* Start Record extracts *

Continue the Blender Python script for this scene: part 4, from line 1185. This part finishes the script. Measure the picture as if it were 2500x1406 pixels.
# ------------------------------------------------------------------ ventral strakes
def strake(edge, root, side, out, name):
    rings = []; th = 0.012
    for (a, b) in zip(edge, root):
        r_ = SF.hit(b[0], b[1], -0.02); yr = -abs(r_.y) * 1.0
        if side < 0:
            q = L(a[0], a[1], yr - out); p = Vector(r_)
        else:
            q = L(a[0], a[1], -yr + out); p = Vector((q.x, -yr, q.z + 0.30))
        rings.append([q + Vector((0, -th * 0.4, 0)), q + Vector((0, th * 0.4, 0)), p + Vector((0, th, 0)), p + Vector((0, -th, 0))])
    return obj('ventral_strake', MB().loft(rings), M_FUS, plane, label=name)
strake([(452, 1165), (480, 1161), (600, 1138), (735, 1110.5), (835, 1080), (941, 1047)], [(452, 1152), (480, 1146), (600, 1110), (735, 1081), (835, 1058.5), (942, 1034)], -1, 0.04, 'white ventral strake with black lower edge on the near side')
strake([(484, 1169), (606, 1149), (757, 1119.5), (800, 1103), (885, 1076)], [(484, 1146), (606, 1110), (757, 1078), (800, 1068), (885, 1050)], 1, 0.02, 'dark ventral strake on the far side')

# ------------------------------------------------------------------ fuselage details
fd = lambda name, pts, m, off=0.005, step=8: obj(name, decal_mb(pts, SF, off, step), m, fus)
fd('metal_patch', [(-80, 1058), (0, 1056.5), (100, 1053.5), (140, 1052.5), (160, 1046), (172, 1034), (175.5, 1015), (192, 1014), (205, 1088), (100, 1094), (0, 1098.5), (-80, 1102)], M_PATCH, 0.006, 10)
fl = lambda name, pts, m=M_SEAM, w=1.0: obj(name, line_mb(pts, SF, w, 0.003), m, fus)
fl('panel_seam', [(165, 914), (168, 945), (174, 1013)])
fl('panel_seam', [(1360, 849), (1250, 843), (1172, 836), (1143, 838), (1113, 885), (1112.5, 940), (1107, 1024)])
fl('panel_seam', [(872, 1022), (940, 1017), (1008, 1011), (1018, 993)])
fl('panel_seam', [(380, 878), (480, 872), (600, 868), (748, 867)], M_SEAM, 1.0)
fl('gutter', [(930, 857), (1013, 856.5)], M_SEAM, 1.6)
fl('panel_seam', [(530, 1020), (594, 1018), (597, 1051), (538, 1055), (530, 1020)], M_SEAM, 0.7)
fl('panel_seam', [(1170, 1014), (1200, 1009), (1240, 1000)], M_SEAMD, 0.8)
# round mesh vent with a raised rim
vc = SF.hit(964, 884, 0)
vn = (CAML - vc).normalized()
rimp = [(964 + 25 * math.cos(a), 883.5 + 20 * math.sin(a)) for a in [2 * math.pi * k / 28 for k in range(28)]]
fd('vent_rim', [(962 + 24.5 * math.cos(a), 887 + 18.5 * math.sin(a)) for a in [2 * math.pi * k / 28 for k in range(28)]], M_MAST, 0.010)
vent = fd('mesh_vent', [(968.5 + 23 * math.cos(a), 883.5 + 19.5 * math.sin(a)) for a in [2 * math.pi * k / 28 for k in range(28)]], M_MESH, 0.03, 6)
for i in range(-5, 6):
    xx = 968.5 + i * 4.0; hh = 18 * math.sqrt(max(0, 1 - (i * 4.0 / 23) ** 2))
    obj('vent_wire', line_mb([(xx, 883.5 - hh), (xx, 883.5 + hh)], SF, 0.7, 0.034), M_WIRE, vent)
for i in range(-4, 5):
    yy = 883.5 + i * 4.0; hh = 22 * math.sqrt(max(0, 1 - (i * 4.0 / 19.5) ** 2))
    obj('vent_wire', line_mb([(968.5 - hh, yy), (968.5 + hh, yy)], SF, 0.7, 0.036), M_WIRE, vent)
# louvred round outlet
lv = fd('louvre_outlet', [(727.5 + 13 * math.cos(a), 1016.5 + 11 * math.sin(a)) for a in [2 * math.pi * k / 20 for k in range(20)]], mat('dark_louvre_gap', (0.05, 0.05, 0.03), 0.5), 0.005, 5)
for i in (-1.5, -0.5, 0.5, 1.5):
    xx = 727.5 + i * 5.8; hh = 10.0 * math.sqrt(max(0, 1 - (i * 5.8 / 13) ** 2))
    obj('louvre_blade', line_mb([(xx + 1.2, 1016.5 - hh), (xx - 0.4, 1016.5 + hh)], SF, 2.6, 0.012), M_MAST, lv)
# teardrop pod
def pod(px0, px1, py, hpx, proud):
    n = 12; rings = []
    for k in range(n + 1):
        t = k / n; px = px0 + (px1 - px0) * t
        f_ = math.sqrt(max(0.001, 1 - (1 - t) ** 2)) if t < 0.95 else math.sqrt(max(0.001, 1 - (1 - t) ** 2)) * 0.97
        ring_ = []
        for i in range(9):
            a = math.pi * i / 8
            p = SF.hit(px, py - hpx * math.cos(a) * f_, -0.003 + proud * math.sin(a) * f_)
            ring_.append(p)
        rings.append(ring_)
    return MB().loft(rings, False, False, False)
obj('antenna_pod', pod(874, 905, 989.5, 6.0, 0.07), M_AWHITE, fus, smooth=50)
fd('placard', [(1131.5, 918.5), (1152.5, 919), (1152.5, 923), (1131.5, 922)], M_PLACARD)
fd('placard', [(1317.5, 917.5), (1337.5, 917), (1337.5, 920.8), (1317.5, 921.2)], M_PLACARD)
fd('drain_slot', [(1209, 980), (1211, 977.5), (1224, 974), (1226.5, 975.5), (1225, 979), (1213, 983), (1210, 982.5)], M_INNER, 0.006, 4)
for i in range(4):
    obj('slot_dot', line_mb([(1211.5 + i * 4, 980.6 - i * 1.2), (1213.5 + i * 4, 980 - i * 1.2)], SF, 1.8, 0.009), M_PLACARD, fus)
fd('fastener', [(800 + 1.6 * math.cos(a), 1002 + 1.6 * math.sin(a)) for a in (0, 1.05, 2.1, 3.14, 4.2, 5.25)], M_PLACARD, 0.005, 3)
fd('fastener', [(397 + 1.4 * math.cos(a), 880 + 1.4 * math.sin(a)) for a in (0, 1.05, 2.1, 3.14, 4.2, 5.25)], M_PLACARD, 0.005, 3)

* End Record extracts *
* Start Record extracts *

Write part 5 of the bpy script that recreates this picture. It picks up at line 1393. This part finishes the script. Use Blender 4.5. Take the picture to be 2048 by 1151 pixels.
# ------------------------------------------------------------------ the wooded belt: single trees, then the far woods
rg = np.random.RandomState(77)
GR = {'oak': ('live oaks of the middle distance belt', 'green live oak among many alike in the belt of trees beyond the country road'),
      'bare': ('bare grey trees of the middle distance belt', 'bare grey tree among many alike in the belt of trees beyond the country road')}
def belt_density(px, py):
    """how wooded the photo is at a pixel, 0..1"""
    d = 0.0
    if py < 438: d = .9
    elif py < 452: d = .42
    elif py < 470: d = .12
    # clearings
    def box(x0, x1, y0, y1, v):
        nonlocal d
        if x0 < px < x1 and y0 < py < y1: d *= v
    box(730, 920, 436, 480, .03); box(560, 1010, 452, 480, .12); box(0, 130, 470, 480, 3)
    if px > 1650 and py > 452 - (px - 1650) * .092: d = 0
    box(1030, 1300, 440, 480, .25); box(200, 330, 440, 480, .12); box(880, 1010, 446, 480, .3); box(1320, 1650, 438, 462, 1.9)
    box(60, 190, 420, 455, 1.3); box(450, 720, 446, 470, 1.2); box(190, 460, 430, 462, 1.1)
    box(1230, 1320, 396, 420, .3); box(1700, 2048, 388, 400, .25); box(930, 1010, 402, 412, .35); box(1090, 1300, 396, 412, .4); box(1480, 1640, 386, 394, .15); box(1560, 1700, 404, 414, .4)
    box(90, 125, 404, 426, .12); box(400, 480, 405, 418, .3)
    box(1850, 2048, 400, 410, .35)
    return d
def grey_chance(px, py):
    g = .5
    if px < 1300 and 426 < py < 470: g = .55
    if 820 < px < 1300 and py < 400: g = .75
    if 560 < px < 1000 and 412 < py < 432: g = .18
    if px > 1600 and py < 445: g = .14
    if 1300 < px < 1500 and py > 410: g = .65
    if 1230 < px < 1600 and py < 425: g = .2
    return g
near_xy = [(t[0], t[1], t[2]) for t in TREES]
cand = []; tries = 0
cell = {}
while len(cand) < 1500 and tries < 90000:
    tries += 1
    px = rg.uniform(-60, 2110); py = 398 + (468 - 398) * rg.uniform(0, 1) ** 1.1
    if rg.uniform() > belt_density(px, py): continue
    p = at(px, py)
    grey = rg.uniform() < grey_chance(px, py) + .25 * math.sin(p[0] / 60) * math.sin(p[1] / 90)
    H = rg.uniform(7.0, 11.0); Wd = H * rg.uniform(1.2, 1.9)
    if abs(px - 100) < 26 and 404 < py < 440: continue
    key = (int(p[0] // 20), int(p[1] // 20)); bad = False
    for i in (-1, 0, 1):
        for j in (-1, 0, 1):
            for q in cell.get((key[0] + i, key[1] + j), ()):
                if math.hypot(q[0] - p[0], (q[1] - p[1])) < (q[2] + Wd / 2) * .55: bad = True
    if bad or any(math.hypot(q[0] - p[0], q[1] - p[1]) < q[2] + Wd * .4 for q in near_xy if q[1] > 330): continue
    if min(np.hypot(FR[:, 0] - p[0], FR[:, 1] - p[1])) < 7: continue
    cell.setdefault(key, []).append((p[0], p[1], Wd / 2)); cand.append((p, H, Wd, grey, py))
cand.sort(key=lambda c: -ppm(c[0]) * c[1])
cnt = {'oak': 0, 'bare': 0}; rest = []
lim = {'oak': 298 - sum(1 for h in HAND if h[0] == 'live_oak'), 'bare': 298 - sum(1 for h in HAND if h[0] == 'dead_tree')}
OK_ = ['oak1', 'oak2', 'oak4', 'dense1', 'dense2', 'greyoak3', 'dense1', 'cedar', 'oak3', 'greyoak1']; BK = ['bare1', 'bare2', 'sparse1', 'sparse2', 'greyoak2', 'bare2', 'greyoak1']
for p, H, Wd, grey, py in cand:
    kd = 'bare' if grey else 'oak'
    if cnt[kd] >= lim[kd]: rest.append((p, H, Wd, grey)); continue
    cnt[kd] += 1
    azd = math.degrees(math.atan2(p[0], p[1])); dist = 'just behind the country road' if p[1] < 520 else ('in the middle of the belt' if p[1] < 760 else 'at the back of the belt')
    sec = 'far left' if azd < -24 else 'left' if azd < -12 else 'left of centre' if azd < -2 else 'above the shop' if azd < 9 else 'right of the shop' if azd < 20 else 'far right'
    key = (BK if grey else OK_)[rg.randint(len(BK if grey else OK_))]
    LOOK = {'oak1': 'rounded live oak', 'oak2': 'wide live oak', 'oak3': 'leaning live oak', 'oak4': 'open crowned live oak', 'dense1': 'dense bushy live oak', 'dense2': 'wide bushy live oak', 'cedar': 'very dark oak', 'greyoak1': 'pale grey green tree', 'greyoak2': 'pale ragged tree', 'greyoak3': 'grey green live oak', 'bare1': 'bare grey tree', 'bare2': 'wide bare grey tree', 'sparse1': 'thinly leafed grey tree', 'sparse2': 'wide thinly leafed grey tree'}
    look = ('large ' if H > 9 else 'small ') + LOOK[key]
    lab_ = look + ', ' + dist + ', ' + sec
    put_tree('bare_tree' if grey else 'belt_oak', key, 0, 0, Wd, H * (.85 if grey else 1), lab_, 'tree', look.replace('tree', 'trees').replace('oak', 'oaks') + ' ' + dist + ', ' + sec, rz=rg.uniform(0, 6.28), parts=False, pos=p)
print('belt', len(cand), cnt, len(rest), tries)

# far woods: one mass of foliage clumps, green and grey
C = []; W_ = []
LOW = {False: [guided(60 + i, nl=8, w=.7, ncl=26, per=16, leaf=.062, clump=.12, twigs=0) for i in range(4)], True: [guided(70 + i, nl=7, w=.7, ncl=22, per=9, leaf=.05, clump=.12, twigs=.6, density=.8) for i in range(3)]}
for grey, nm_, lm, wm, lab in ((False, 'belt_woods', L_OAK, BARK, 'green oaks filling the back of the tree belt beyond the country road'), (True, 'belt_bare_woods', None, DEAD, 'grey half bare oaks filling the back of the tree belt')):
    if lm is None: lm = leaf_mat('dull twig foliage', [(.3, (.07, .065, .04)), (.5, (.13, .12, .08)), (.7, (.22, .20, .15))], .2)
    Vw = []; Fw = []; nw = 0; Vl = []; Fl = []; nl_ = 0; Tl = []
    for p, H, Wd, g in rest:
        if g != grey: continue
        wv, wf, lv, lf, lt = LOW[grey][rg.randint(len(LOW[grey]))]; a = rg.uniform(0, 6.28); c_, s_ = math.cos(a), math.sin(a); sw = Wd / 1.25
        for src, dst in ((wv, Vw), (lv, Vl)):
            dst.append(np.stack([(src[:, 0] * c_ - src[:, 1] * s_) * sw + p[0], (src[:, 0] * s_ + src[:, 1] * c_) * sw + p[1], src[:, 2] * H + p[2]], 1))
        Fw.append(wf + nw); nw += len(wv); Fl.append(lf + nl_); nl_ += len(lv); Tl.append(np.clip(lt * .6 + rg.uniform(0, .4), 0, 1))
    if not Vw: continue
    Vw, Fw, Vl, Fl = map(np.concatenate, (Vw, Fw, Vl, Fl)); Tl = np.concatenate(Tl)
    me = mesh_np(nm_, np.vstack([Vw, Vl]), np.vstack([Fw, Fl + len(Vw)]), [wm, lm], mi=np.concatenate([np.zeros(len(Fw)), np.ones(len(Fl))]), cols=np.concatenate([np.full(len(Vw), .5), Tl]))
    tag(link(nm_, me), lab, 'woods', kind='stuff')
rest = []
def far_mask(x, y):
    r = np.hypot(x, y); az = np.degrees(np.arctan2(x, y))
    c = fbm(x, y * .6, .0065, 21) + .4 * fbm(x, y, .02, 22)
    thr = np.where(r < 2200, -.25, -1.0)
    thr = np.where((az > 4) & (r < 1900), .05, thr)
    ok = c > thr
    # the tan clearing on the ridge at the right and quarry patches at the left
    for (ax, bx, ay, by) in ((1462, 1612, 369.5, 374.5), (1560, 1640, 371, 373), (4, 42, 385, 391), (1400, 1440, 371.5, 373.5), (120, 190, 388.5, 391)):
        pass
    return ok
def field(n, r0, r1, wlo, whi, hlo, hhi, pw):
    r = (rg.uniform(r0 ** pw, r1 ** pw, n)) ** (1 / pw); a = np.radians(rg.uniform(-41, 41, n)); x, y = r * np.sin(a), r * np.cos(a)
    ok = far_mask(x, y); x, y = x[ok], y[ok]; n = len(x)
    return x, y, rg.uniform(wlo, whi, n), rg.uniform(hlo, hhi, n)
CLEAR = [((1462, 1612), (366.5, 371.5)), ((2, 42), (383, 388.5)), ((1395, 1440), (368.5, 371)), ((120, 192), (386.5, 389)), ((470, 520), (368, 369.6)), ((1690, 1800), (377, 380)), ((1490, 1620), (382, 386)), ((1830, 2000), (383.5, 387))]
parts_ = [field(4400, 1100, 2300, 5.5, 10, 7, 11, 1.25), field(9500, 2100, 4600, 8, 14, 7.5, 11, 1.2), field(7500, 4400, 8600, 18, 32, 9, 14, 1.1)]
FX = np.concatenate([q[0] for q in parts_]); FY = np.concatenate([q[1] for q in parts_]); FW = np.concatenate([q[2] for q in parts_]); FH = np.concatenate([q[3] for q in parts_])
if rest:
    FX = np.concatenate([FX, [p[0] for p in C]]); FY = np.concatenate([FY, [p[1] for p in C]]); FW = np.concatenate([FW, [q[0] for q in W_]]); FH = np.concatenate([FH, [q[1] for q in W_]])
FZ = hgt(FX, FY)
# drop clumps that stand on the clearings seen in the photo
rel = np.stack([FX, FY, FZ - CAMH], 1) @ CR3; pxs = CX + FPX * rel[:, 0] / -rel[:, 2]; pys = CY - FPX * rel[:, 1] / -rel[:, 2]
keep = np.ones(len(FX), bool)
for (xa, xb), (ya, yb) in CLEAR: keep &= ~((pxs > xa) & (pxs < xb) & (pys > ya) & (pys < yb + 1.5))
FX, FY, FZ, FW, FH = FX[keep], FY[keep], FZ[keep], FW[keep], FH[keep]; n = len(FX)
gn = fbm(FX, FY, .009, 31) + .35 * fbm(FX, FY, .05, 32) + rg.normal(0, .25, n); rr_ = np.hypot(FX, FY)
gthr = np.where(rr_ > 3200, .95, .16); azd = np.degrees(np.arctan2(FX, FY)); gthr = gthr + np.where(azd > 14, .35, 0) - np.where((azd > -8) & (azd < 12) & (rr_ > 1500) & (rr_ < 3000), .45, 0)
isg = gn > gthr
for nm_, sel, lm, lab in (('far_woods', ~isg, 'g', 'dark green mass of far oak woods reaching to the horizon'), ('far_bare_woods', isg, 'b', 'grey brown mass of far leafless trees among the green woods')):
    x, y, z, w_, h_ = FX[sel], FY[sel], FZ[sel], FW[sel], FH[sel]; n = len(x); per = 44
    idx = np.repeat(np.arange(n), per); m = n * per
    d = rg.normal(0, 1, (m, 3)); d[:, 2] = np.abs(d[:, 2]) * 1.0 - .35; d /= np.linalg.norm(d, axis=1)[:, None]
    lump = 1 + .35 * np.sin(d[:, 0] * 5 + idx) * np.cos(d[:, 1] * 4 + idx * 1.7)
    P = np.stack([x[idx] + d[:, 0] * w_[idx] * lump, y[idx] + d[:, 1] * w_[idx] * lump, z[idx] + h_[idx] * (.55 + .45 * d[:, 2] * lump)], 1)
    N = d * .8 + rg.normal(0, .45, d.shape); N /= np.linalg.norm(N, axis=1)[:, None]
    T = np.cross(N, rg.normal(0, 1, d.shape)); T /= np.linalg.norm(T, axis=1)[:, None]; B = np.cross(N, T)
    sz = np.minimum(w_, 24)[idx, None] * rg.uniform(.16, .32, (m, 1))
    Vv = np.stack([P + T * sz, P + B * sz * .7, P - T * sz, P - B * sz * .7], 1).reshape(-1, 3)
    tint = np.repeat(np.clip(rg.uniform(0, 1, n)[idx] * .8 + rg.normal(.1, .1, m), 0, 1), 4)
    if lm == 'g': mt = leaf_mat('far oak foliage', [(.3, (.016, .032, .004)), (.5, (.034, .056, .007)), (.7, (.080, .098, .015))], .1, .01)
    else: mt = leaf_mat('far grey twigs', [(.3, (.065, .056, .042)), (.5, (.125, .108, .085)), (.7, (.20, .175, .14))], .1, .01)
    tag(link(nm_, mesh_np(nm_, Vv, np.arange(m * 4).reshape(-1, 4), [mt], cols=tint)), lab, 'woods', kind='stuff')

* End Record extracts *

◆ What the task requires
Within the material above, transcribe exactly the lines that run from the line holding "Continue the Blender" through the line holding "the far side')".

◆ Solved exercise
Continue the Blender Python script for this scene: part 4, from line 1185. This part finishes the script. Measure the picture as if it were 2500x1406 pixels.
# ------------------------------------------------------------------ ventral strakes
def strake(edge, root, side, out, name):
    rings = []; th = 0.012
    for (a, b) in zip(edge, root):
        r_ = SF.hit(b[0], b[1], -0.02); yr = -abs(r_.y) * 1.0
        if side < 0:
            q = L(a[0], a[1], yr - out); p = Vector(r_)
        else:
            q = L(a[0], a[1], -yr + out); p = Vector((q.x, -yr, q.z + 0.30))
        rings.append([q + Vector((0, -th * 0.4, 0)), q + Vector((0, th * 0.4, 0)), p + Vector((0, th, 0)), p + Vector((0, -th, 0))])
    return obj('ventral_strake', MB().loft(rings), M_FUS, plane, label=name)
strake([(452, 1165), (480, 1161), (600, 1138), (735, 1110.5), (835, 1080), (941, 1047)], [(452, 1152), (480, 1146), (600, 1110), (735, 1081), (835, 1058.5), (942, 1034)], -1, 0.04, 'white ventral strake with black lower edge on the near side')
strake([(484, 1169), (606, 1149), (757, 1119.5), (800, 1103), (885, 1076)], [(484, 1146), (606, 1110), (757, 1078), (800, 1068), (885, 1050)], 1, 0.02, 'dark ventral strake on the far side')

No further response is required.